= GIVEN MATERIAL =
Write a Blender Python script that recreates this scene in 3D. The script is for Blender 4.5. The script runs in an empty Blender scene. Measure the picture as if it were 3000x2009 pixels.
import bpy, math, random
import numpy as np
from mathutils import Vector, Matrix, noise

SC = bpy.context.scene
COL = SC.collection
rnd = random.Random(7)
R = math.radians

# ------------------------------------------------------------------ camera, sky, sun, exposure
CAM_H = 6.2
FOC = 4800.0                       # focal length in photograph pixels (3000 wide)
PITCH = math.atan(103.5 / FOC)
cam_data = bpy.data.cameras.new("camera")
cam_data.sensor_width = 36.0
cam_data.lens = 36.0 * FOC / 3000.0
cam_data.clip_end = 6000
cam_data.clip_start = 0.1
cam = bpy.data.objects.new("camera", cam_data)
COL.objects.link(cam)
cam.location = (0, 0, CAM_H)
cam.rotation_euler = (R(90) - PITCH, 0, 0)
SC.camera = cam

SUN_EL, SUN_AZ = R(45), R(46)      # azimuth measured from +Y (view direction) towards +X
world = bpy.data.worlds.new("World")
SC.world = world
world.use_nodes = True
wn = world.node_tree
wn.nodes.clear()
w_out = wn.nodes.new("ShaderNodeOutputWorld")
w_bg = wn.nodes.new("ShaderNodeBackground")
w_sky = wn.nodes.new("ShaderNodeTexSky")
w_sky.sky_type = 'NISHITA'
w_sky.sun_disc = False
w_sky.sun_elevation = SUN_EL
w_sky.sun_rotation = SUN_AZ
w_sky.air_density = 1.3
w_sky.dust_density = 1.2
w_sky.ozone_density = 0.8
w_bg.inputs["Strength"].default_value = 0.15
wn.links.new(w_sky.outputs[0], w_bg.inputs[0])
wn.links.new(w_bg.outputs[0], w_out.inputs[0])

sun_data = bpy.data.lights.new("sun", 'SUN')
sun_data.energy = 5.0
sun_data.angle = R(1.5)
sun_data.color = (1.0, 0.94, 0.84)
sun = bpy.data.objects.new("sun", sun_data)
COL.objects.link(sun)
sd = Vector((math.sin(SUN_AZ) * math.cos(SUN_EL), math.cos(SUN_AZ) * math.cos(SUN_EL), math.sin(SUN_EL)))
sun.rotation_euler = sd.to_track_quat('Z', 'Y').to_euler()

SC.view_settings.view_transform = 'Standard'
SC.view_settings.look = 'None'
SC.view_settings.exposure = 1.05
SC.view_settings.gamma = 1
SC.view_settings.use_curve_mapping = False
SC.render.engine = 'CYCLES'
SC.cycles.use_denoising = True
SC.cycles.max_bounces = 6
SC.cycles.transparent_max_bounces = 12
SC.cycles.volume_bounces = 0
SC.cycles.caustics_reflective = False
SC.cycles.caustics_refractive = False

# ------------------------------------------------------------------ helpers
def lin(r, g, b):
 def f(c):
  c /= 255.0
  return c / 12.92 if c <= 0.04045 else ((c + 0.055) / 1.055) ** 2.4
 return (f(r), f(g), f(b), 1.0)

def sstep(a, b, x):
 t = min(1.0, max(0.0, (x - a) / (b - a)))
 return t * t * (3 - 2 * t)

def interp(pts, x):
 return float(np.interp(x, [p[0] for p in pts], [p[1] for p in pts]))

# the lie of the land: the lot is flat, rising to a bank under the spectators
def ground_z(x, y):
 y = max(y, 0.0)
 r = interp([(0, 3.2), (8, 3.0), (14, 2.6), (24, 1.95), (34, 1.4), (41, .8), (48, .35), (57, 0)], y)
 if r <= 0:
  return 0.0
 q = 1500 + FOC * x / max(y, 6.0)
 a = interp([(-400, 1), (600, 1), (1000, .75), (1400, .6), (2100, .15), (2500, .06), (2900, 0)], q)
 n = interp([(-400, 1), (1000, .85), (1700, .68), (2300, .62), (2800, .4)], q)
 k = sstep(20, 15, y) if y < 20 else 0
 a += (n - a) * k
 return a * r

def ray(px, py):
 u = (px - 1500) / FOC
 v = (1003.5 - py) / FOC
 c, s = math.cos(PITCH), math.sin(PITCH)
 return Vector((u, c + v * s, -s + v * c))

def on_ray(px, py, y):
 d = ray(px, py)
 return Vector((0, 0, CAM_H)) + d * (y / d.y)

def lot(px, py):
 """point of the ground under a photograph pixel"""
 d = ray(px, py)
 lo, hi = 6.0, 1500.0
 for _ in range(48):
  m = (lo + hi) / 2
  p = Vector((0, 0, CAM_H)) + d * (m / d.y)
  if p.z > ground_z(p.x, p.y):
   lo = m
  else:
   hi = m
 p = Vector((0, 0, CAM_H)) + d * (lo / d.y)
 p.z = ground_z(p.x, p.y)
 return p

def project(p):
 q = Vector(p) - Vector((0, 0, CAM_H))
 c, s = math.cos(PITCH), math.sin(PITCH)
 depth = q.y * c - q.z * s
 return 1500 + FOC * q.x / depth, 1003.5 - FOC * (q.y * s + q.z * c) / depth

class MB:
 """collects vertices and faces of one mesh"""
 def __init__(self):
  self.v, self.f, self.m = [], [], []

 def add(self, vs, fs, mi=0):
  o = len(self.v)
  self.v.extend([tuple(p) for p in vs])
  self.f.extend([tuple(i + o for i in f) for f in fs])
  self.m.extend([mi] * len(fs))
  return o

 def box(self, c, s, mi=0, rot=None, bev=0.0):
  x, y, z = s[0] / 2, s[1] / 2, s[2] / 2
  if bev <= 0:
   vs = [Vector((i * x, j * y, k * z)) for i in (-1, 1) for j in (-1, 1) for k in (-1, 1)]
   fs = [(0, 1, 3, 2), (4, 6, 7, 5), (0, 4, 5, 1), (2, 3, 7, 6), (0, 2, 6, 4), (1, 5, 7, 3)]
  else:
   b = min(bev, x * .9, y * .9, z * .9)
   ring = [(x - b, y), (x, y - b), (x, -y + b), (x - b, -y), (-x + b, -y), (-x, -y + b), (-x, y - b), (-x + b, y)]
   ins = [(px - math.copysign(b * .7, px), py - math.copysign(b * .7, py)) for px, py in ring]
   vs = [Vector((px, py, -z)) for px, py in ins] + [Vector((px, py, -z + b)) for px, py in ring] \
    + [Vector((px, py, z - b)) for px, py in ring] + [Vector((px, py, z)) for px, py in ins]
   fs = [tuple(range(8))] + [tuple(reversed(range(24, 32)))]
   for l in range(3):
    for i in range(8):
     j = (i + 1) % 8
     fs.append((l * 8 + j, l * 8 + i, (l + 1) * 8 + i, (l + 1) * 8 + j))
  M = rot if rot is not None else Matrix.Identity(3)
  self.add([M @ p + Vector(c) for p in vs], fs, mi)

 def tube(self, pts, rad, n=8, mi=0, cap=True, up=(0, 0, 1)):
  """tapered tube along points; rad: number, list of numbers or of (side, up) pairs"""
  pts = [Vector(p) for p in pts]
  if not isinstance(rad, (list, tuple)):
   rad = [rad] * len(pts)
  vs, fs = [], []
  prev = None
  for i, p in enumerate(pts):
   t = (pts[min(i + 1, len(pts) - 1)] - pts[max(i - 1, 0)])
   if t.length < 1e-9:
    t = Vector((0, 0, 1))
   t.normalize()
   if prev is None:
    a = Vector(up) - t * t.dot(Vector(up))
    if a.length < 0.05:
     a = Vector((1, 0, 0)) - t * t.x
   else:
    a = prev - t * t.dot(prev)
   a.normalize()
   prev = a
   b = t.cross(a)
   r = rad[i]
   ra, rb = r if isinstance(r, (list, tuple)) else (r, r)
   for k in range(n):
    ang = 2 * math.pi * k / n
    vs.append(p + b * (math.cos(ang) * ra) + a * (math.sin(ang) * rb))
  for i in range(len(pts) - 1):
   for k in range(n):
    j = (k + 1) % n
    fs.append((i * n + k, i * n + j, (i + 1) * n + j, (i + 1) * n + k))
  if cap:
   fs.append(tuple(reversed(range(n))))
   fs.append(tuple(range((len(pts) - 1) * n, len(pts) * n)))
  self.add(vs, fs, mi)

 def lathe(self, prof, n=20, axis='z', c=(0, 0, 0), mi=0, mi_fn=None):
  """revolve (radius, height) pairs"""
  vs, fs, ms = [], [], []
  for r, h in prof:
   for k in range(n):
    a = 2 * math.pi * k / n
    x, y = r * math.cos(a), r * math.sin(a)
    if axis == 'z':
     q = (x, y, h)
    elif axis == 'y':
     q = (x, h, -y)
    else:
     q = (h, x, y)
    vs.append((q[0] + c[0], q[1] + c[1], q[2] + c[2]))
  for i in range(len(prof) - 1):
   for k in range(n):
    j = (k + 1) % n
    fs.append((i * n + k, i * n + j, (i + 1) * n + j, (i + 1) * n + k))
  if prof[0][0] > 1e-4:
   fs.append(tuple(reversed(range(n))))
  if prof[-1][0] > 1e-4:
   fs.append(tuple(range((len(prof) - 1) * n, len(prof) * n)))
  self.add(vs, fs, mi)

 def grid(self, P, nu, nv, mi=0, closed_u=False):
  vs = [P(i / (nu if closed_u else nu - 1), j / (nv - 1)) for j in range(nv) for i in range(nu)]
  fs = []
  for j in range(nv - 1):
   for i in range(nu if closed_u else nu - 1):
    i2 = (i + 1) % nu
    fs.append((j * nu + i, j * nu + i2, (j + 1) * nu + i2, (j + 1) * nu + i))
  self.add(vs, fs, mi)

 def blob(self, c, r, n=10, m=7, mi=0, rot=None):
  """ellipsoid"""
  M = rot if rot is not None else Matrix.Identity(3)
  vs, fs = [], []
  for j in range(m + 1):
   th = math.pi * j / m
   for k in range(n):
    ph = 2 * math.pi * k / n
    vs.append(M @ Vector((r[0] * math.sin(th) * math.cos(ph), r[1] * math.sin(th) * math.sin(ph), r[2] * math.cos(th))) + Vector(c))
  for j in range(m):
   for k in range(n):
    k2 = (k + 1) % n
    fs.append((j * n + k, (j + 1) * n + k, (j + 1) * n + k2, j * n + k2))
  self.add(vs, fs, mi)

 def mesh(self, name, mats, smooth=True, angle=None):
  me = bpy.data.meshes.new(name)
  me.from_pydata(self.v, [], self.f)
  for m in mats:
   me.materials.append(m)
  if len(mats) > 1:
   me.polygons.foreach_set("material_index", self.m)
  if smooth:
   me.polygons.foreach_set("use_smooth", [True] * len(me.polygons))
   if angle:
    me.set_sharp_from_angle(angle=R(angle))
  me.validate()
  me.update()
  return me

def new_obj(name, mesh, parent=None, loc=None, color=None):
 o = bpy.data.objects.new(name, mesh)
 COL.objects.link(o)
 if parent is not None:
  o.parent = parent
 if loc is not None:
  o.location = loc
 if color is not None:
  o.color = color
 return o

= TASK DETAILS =
From the data, pick out every line that includes "scene".

= RESULT =
Write a Blender Python script that recreates this scene in 3D. The script is for Blender 4.5. The script runs in an empty Blender scene. Measure the picture as if it were 3000x2009 pixels.
SC = bpy.context.scene